Le criticità relative alla realizzazione del Ponte sullo Stretto di Messina sono evidenti. Come ha spiegato Busia, il Decreto ha portato ad un evidente squilibrio nel rapporto tra il concedente pubblico e la parte privata. Tutto “a danno del pubblico, sul quale finisce per essere trasferita la maggior parte dei rischi. Il recente decreto-legge, sulla base di un progetto elaborato oltre dieci anni fa, ha riavviato l’iter di realizzazione del ponte tra Sicilia e Calabria. Sono stati, da parte di Anac, proposti alcuni interventi emendativi volti a rafforzare le garanzie della parte pubblica”. Interventi “non accolti, tuttavia, dal Governo in sede di conversione del decreto”. Altro capitolo, il PNRR, dove sarà decisiva la “negoziazione di alcune misure”, ha detto Busia. “Non tutti gli investimenti hanno la medesima urgenza.

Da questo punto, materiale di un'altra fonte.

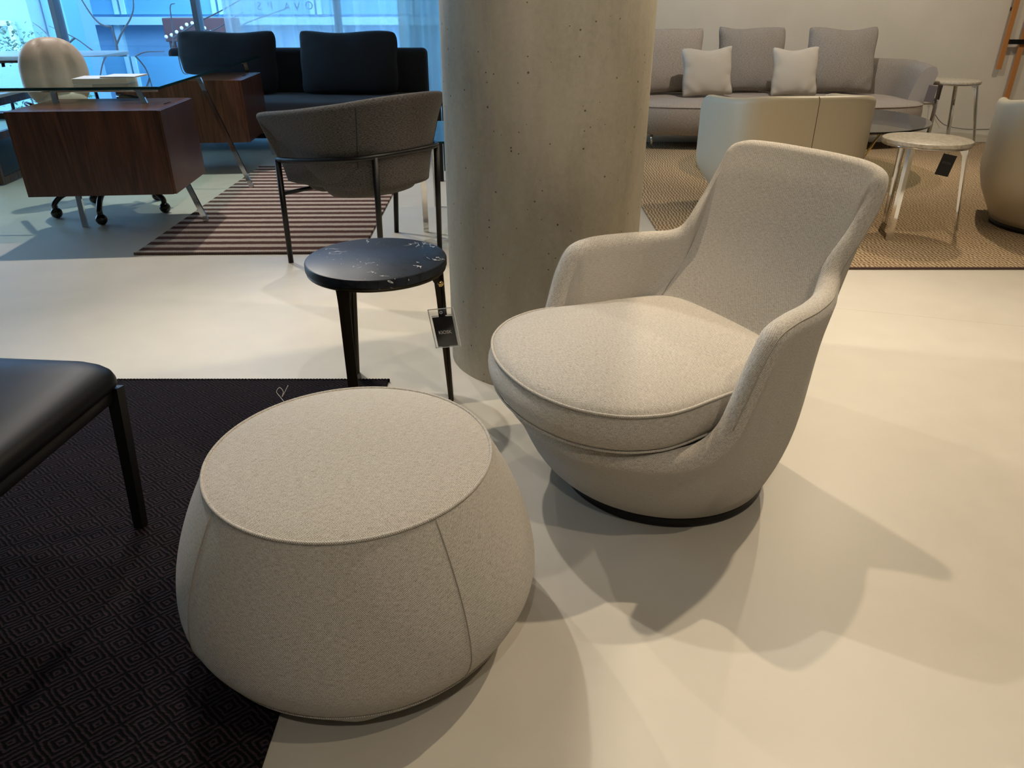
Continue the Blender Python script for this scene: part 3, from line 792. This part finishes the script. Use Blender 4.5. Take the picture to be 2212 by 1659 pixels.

Per questo possono essere utilmente spostati su altri finanziamenti europei”.

Il Codice degli Appalti

Sempre in tema di PNRR, il richiamo di Anac è concentrato sul lavoro di donne e giovani coinvolti nella realizzazione degli appalti. Nonostante l’impegno sulla disciplina della parità generazionale e di genere nei contratti pubblici, i dati confermano che quasi nel 60% degli appalti sopra i 40.000 euro e nel 44% di quelli sopra i 150.000 euro, le stazioni appaltanti non hanno inserito, nei bandi, le relative clausole. Sul nuovo Codice degli Appalti, la posizione di Anac è chiara: la deroga non deve essere la regola. Busia è rimasto sorpreso dal ricorso a “scorciatoie meno efficienti e foriere di rischi”. Con l’unico obiettivo di velocizzare le procedure. Tra i rischi maggiori: l’innalzamento delle soglie per gli affidamenti diretti, specie per servizi e forniture, o l’eliminazione di avvisi e bandi per i lavori fino a 5 milioni di euro.

Le stazioni appaltanti

Altro tema, la qualificazione delle stazioni appaltanti, indispensabile per la modernizzazione dell’Italia e raggiungere standard europei. Secondo Busia “Le potenzialità insite nella riforma sono state limitate innalzando a 500.000 euro la soglia oltre la quale è obbligatoria la qualificazione per l’affidamento di lavori pubblici”. Il risultato? “Escludere dal sistema di qualificazione quasi il 90% delle gare espletate”. E ancora: “Non possiamo più sostenere un’architettura istituzionale in cui tutte le 26.500 stazioni appaltanti registrate possano svolgere qualunque tipo di acquisto, a prescindere dalle loro capacità. Occorre una drastica riduzione del loro numero, unitamente alla concentrazione delle procedure di affidamento in alcune decine di centrali di committenza specializzate, diffuse sul territorio”. Solo così si potranno avere “procedure rapide, selezionando i migliori operatori e garantendo maggiori risparmi nell’interesse generale”.

Il subappalto a cascata

Busia ha poi messo in guardia sui rischi del “subappalto a cascata”, reintrodotto dal nuovo Codice appalti. Un istituto che per poter conservare una ragione economica, “quasi sempre porta con sé, in ogni passaggio da un contraente a quello successivo, una progressiva riduzione del prezzo della prestazione. E questa necessariamente si scarica o sulla minore qualità delle opere”. Quanto all’obbligo di dichiarare il titolare effettivo nelle gare pubblicheBusia ha rimarcato: “Si è persa l’occasione di introdurre nel Codice l’obbligo per gli operatori economici di dichiarare il titolare effettivo dell’impresa, rafforzandolo con adeguate sanzioni per l’omessa o la falsa dichiarazione. Gli enti pubblici devono conoscere i soggetti con cui intrattengono rapporti contrattuali, al di là degli schermi societari. Speriamo che il legislatore voglia presto colmare tale mancanza”.